Y es que caminar por Madrid tiene algo…no sabría decir que, pero lo tiene. Es una urbe tan enigmática y poderosa que me permite experimentar sensaciones diferentes con cada paso que doy. En ella nadie es extraño ni diferente, pero, a la vez, rodeado de cientos de personas, se puede llegar a sentir la soledad de forma intensa. Y al caminar, al cruzar furtivamente la mirada con el resto de peatones a los que debes esquivar con habilidad para no ser castigado con tarjeta amarilla, se descubre que el mundo, al fin y al cabo, no es más que la suma de lo que somos cada uno de nosotros.

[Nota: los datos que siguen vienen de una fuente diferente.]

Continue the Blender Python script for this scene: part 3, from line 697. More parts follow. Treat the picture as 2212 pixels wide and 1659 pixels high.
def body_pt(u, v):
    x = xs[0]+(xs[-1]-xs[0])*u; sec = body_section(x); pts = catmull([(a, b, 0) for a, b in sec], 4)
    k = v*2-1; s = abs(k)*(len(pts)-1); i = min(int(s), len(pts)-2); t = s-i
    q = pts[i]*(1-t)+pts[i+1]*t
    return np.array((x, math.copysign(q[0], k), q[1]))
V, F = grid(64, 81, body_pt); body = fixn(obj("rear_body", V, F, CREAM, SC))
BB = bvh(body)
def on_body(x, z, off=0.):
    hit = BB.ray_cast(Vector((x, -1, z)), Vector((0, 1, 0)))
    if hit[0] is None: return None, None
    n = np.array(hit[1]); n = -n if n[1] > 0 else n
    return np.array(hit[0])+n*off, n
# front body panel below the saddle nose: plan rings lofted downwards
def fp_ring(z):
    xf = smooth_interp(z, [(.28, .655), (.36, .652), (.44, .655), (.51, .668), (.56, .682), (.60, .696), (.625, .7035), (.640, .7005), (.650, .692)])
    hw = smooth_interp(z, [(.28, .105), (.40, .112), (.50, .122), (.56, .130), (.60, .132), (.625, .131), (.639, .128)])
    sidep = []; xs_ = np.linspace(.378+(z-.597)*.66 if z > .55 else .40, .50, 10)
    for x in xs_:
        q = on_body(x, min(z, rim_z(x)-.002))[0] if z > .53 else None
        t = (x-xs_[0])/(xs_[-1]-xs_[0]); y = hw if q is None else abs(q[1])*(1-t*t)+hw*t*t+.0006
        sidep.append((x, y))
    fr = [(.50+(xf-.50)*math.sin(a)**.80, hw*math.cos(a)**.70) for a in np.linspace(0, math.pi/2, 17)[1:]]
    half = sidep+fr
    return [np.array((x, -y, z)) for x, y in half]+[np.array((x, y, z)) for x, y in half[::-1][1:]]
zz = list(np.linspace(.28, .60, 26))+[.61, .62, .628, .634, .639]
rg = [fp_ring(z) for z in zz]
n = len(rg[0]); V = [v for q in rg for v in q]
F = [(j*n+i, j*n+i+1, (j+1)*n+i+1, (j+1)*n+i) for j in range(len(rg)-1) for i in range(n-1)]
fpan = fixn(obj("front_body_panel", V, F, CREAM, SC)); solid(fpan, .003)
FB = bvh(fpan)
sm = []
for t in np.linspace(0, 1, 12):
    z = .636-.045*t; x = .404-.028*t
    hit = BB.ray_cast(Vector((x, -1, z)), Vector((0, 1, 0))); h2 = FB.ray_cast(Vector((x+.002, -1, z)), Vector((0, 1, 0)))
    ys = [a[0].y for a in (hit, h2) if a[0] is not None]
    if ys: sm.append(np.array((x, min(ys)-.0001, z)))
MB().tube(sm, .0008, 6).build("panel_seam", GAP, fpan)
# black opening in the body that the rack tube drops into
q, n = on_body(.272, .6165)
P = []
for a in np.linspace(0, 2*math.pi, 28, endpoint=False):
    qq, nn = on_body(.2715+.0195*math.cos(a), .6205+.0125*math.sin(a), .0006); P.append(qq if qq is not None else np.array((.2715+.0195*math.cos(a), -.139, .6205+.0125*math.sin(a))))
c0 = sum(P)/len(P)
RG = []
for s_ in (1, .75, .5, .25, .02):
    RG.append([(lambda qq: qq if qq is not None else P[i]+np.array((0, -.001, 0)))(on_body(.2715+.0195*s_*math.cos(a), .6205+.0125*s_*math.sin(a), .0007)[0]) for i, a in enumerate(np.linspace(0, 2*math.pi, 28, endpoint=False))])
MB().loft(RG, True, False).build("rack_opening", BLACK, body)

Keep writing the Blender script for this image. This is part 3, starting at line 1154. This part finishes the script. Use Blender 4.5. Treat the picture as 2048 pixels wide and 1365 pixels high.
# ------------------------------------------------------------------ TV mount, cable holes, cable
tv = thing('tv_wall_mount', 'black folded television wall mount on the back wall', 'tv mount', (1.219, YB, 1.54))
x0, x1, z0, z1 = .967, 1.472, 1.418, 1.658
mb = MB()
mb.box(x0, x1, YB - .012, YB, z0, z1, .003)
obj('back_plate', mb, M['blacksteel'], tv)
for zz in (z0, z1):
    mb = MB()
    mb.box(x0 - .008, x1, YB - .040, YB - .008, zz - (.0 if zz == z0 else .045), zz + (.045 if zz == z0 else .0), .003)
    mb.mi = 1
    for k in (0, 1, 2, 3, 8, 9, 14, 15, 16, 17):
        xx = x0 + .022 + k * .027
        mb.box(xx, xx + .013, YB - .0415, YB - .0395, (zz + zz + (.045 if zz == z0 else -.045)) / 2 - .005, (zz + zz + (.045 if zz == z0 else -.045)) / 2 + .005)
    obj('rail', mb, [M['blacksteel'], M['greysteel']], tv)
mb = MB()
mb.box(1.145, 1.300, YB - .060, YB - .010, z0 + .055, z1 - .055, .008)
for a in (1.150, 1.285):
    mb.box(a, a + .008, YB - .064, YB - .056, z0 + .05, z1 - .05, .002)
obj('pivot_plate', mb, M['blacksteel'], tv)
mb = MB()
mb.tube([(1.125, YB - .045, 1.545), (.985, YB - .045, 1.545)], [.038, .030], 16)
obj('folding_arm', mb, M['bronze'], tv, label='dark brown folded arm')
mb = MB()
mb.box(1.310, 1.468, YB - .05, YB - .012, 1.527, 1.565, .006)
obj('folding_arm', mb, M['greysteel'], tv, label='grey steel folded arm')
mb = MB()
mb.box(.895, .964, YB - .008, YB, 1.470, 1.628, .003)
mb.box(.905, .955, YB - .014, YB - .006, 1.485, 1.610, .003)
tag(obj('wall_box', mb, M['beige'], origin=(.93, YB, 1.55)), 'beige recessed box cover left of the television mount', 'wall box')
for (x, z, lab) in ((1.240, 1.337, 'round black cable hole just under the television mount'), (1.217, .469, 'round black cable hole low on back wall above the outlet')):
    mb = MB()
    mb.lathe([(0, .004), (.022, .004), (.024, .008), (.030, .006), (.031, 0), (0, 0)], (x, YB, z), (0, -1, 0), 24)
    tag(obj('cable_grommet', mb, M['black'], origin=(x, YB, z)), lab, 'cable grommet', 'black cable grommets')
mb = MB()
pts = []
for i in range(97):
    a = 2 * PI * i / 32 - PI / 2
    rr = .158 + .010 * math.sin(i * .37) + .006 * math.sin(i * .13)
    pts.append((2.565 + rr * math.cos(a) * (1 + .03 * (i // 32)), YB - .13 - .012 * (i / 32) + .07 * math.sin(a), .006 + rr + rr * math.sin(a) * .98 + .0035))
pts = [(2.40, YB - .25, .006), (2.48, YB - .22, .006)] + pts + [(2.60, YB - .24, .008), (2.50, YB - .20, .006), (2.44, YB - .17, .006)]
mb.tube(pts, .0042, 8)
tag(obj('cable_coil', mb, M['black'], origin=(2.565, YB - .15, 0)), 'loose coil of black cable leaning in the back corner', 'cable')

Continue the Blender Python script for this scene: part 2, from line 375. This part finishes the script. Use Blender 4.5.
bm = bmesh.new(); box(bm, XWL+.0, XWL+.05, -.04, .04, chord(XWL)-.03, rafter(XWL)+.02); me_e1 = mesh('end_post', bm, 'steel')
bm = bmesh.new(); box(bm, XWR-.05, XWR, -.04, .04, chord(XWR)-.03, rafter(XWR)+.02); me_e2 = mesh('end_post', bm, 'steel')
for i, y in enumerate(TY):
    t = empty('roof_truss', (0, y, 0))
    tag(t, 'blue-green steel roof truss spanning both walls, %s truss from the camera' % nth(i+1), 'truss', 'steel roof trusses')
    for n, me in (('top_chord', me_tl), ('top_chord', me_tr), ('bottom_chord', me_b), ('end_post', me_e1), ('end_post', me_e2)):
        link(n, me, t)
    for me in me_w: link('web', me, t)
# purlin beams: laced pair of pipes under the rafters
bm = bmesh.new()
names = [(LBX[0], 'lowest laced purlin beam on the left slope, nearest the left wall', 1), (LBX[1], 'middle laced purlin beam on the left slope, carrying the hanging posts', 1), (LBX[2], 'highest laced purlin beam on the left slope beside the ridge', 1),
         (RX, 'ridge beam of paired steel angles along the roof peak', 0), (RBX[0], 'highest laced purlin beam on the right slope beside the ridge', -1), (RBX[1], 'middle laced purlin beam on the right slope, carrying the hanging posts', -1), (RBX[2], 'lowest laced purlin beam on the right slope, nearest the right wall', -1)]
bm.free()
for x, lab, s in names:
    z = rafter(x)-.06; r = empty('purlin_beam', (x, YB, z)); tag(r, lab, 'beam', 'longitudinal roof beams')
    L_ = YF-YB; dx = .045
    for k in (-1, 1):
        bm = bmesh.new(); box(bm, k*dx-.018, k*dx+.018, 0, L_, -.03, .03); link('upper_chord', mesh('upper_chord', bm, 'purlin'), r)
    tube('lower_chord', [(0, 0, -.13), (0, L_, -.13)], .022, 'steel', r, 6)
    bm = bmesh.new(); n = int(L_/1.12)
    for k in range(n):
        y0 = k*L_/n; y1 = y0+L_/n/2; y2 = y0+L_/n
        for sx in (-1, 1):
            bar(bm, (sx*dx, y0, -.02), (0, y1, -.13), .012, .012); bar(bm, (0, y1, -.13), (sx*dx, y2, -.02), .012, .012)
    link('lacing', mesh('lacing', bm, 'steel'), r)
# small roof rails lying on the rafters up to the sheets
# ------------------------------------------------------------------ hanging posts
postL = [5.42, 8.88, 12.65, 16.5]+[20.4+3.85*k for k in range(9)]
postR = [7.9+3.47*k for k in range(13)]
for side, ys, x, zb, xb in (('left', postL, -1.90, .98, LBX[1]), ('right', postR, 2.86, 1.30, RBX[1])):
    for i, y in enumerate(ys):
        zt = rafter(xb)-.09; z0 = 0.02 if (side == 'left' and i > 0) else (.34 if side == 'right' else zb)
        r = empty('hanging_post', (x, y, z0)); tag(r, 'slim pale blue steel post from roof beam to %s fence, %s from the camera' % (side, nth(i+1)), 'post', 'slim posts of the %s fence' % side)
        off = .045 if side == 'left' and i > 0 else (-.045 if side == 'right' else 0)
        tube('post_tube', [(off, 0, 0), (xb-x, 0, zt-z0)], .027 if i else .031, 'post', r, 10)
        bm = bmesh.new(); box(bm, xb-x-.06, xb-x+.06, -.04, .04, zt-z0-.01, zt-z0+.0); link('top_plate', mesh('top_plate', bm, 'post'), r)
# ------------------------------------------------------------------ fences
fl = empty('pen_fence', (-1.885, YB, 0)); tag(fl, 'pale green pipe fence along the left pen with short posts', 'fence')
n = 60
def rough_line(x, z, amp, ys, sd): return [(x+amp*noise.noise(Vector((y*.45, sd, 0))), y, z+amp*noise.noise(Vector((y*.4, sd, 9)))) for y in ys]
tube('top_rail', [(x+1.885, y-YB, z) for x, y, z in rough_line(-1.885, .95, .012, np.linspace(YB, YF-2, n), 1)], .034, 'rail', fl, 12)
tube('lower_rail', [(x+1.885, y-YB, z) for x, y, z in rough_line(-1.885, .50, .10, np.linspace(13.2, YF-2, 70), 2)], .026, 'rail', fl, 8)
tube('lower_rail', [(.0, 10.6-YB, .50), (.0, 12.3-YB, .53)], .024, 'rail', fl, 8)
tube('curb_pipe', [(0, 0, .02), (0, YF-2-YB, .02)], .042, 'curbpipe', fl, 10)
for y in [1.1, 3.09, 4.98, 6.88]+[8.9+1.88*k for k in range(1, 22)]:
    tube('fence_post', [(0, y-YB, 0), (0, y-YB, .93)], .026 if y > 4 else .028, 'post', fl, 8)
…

Ayer, cuando caminaba por una atestada Gran Vía intenté fijarme disimuladamente en la gente que pasaba junto a mí, algo bastante difícil para un miope como yo que tiene que guiñar casi los ojos para enfocar bien… Fue tan extensa la variedad de personas con las que me crucé que conseguí desprenderme de todos mis complejos y caminar por la gran ciudad como un madrileño (adoptivo, en mi caso) más. Allí, haciéndome hueco entre personas de toda raza, clase social y condición, me sentí libre y orgulloso de ser un hombre perplejo que aún tiene capacidad de asombrarse y emocionarse con escenas cotidianas… Y pensé, ¡Ojala nadie fuera capaz de hacer saltar la chispa que provoca el incendio de las discusiones, la envidia, la intolerancia…! Entonces, un par de coches de policía pasaron a toda velocidad y rompieron la magia del momento con sus ruidosas sirenas y esas caras que me transmitían amabilidad empezaron a parecerme, en algunos casos, hasta hostiles… Así es la capital.
Pero pese su ruido ensordecedor, su tráfico agobiante, su contaminación, sus zanjas…pese a todo, Madrid es una ciudad que me gusta. No la cambio por mi coqueta Segovia y seguramente no la elegiría como mi lugar ideal para vivir, pero esa magia que he descubierto a base de zancadas se ha hecho un hueco en mi corazón. Así que, como dice mi abuelo, cuando me pregunten que como voy a ir tal sitio u otro, mientras pueda, diré: “Caminando que es gerundio”.